▶ [TO DO] All of the lines below are to be printed again exactly; images are excluded from the output.

▶ [PROVIDED DATA]

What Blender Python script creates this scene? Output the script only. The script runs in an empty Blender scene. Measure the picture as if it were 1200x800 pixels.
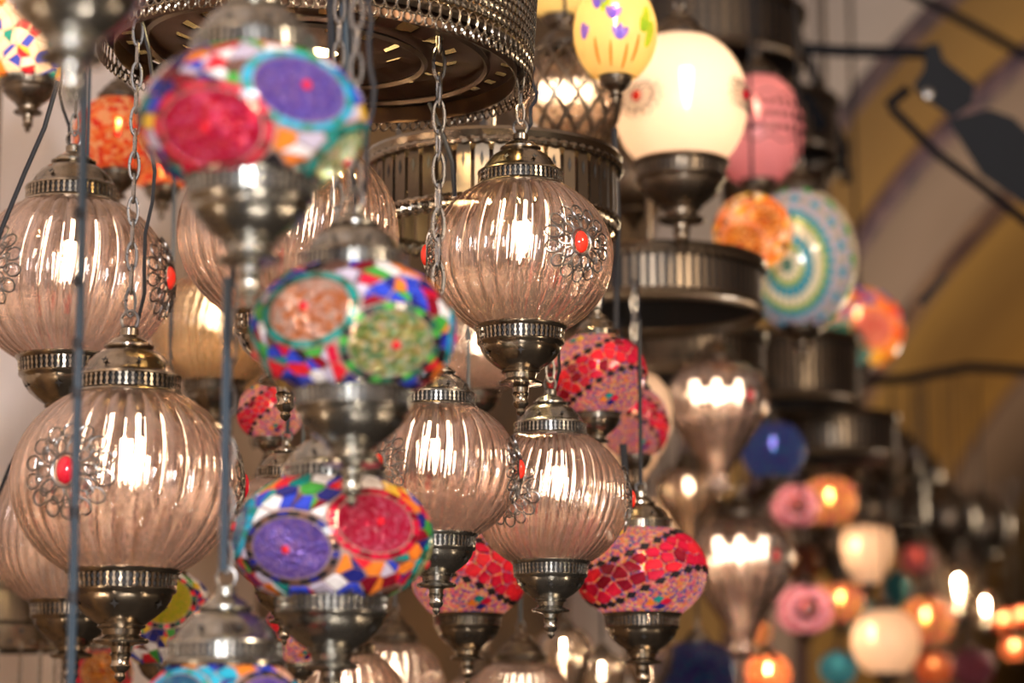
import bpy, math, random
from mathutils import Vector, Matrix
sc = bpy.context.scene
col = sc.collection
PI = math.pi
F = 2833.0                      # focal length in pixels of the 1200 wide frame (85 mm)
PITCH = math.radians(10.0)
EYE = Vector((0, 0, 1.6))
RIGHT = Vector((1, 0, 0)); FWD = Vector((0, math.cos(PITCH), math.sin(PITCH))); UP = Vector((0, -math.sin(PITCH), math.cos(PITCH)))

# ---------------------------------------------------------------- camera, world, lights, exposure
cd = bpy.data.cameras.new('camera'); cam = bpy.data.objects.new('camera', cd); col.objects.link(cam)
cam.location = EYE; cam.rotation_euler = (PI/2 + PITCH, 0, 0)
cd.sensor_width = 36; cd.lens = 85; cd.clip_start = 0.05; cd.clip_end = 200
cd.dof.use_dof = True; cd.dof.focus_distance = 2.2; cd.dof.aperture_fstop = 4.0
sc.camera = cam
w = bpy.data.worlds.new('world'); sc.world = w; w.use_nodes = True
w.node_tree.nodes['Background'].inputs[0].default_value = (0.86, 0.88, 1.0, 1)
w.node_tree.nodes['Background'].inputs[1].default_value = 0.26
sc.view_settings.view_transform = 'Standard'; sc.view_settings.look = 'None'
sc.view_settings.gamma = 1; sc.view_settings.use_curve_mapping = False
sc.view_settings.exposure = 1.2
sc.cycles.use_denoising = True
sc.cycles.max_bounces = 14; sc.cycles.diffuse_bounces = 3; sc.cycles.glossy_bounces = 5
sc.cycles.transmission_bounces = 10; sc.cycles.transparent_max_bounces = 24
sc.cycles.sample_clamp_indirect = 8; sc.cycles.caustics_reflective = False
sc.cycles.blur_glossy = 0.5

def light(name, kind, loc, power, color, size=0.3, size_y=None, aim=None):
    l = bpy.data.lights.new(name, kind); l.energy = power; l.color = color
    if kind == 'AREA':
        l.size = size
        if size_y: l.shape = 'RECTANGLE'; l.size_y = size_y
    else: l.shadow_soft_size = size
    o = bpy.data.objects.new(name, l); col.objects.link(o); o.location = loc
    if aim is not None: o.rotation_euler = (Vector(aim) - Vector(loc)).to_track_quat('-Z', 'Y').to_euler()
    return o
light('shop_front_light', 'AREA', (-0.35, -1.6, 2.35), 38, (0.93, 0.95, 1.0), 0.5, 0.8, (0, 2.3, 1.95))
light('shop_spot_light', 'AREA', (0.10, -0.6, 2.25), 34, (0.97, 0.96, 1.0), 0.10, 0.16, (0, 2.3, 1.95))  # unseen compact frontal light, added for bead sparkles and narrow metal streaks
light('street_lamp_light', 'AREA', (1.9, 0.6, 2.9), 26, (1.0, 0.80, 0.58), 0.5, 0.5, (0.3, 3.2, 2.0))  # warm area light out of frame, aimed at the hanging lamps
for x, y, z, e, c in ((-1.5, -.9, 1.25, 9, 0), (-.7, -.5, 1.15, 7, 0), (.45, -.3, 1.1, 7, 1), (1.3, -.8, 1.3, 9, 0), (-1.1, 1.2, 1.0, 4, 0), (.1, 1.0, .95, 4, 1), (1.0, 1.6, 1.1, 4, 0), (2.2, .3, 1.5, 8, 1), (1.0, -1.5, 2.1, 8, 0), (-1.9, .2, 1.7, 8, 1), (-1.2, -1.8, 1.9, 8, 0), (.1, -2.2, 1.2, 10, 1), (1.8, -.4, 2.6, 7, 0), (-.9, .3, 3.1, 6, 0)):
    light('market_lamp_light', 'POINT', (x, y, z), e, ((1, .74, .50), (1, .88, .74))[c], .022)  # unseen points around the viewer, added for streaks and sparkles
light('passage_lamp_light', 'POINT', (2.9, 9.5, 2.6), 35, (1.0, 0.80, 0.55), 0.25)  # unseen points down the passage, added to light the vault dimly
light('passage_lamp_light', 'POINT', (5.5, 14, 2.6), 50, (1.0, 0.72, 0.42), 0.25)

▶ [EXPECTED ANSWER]
What Blender Python script creates this scene? Output the script only. The script runs in an empty Blender scene. Measure the picture as if it were 1200x800 pixels.
import bpy, math, random
from mathutils import Vector, Matrix
sc = bpy.context.scene
col = sc.collection
PI = math.pi
F = 2833.0                      # focal length in pixels of the 1200 wide frame (85 mm)
PITCH = math.radians(10.0)
EYE = Vector((0, 0, 1.6))
RIGHT = Vector((1, 0, 0)); FWD = Vector((0, math.cos(PITCH), math.sin(PITCH))); UP = Vector((0, -math.sin(PITCH), math.cos(PITCH)))

# ---------------------------------------------------------------- camera, world, lights, exposure
cd = bpy.data.cameras.new('camera'); cam = bpy.data.objects.new('camera', cd); col.objects.link(cam)
cam.location = EYE; cam.rotation_euler = (PI/2 + PITCH, 0, 0)
cd.sensor_width = 36; cd.lens = 85; cd.clip_start = 0.05; cd.clip_end = 200
cd.dof.use_dof = True; cd.dof.focus_distance = 2.2; cd.dof.aperture_fstop = 4.0
sc.camera = cam
w = bpy.data.worlds.new('world'); sc.world = w; w.use_nodes = True
w.node_tree.nodes['Background'].inputs[0].default_value = (0.86, 0.88, 1.0, 1)
w.node_tree.nodes['Background'].inputs[1].default_value = 0.26
sc.view_settings.view_transform = 'Standard'; sc.view_settings.look = 'None'
sc.view_settings.gamma = 1; sc.view_settings.use_curve_mapping = False
sc.view_settings.exposure = 1.2
sc.cycles.use_denoising = True
sc.cycles.max_bounces = 14; sc.cycles.diffuse_bounces = 3; sc.cycles.glossy_bounces = 5
sc.cycles.transmission_bounces = 10; sc.cycles.transparent_max_bounces = 24
sc.cycles.sample_clamp_indirect = 8; sc.cycles.caustics_reflective = False
sc.cycles.blur_glossy = 0.5

def light(name, kind, loc, power, color, size=0.3, size_y=None, aim=None):
    l = bpy.data.lights.new(name, kind); l.energy = power; l.color = color
    if kind == 'AREA':
        l.size = size
        if size_y: l.shape = 'RECTANGLE'; l.size_y = size_y
    else: l.shadow_soft_size = size
    o = bpy.data.objects.new(name, l); col.objects.link(o); o.location = loc
    if aim is not None: o.rotation_euler = (Vector(aim) - Vector(loc)).to_track_quat('-Z', 'Y').to_euler()
    return o
light('shop_front_light', 'AREA', (-0.35, -1.6, 2.35), 38, (0.93, 0.95, 1.0), 0.5, 0.8, (0, 2.3, 1.95))
light('shop_spot_light', 'AREA', (0.10, -0.6, 2.25), 34, (0.97, 0.96, 1.0), 0.10, 0.16, (0, 2.3, 1.95))  # unseen compact frontal light, added for bead sparkles and narrow metal streaks
light('street_lamp_light', 'AREA', (1.9, 0.6, 2.9), 26, (1.0, 0.80, 0.58), 0.5, 0.5, (0.3, 3.2, 2.0))  # warm area light out of frame, aimed at the hanging lamps
for x, y, z, e, c in ((-1.5, -.9, 1.25, 9, 0), (-.7, -.5, 1.15, 7, 0), (.45, -.3, 1.1, 7, 1), (1.3, -.8, 1.3, 9, 0), (-1.1, 1.2, 1.0, 4, 0), (.1, 1.0, .95, 4, 1), (1.0, 1.6, 1.1, 4, 0), (2.2, .3, 1.5, 8, 1), (1.0, -1.5, 2.1, 8, 0), (-1.9, .2, 1.7, 8, 1), (-1.2, -1.8, 1.9, 8, 0), (.1, -2.2, 1.2, 10, 1), (1.8, -.4, 2.6, 7, 0), (-.9, .3, 3.1, 6, 0)):
    light('market_lamp_light', 'POINT', (x, y, z), e, ((1, .74, .50), (1, .88, .74))[c], .022)  # unseen points around the viewer, added for streaks and sparkles
light('passage_lamp_light', 'POINT', (2.9, 9.5, 2.6), 35, (1.0, 0.80, 0.55), 0.25)  # unseen points down the passage, added to light the vault dimly
light('passage_lamp_light', 'POINT', (5.5, 14, 2.6), 50, (1.0, 0.72, 0.42), 0.25)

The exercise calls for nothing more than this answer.